■ AIM ■
In the data below, locate each line with the word "scene" and list it.

■ DATA SECTION ■
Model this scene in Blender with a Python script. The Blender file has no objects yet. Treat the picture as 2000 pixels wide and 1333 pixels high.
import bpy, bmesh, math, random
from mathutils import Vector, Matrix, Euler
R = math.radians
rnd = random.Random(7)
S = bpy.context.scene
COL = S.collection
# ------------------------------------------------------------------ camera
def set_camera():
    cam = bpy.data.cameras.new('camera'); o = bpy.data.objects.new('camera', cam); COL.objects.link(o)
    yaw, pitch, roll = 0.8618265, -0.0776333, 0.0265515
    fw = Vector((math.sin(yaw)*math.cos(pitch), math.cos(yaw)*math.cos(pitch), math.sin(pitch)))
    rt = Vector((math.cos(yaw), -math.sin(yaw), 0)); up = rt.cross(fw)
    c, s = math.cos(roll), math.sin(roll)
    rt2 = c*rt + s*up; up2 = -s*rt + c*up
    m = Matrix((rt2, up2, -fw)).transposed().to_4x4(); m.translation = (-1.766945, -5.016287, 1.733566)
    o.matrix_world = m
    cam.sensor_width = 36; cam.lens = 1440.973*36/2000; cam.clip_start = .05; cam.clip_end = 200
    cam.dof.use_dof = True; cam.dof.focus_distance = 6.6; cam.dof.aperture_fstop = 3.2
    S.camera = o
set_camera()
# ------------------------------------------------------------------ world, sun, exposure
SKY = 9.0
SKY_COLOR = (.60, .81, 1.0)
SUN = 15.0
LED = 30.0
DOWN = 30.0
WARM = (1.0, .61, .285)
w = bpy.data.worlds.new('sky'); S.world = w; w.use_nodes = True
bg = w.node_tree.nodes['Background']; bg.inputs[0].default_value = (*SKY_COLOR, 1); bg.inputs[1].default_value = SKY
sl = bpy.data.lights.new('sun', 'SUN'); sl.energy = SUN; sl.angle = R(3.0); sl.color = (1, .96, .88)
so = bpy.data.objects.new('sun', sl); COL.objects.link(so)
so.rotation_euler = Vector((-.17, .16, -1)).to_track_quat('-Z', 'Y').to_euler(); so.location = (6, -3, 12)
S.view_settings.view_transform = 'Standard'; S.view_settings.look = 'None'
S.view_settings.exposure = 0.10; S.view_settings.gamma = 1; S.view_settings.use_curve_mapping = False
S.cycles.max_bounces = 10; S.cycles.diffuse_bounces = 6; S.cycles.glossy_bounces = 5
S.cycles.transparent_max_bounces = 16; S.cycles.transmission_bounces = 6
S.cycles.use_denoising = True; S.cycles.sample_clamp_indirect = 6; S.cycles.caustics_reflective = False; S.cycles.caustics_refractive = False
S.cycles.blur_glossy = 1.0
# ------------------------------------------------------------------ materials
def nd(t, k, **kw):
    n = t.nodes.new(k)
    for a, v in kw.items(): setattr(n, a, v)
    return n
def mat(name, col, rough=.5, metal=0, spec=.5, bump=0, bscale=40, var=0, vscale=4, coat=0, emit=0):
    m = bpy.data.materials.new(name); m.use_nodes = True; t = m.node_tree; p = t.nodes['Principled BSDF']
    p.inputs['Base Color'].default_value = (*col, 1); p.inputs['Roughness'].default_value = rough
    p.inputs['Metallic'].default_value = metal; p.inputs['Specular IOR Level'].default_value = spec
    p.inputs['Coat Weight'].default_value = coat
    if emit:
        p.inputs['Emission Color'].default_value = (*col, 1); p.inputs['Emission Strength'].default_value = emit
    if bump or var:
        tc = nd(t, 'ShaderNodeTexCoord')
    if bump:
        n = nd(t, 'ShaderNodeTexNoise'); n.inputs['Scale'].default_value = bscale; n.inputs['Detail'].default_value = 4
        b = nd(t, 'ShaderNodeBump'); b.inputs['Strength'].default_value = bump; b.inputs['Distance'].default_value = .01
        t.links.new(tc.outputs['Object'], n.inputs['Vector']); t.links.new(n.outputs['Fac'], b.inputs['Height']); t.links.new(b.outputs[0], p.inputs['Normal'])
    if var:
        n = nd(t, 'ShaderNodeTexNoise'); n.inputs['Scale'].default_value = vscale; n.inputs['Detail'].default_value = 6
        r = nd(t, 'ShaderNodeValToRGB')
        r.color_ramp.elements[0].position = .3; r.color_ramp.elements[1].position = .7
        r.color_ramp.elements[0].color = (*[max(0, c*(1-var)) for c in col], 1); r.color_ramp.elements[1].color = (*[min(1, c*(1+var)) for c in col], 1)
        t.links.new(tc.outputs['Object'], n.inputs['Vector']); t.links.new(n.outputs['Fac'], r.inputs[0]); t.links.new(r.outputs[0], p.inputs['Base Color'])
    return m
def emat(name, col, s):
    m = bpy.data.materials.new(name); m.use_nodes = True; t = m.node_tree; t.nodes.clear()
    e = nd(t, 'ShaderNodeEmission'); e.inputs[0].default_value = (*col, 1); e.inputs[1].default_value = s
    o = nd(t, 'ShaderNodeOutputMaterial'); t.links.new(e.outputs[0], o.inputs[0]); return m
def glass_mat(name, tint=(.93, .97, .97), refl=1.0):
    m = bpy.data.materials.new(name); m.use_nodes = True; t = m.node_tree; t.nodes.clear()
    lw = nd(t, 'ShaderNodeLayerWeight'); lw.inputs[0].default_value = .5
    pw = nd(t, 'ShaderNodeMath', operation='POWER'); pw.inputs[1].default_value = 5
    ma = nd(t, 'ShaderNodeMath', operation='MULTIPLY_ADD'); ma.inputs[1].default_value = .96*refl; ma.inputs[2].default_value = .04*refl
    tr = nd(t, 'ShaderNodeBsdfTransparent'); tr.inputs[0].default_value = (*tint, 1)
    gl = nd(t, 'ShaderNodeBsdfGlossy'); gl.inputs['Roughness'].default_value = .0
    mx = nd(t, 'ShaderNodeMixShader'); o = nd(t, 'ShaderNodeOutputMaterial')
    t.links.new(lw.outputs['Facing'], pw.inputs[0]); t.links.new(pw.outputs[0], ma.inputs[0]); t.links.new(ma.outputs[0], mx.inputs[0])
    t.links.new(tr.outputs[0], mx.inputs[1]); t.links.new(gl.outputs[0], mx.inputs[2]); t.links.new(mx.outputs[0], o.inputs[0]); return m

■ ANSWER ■
Model this scene in Blender with a Python script. The Blender file has no objects yet. Treat the picture as 2000 pixels wide and 1333 pixels high.
S = bpy.context.scene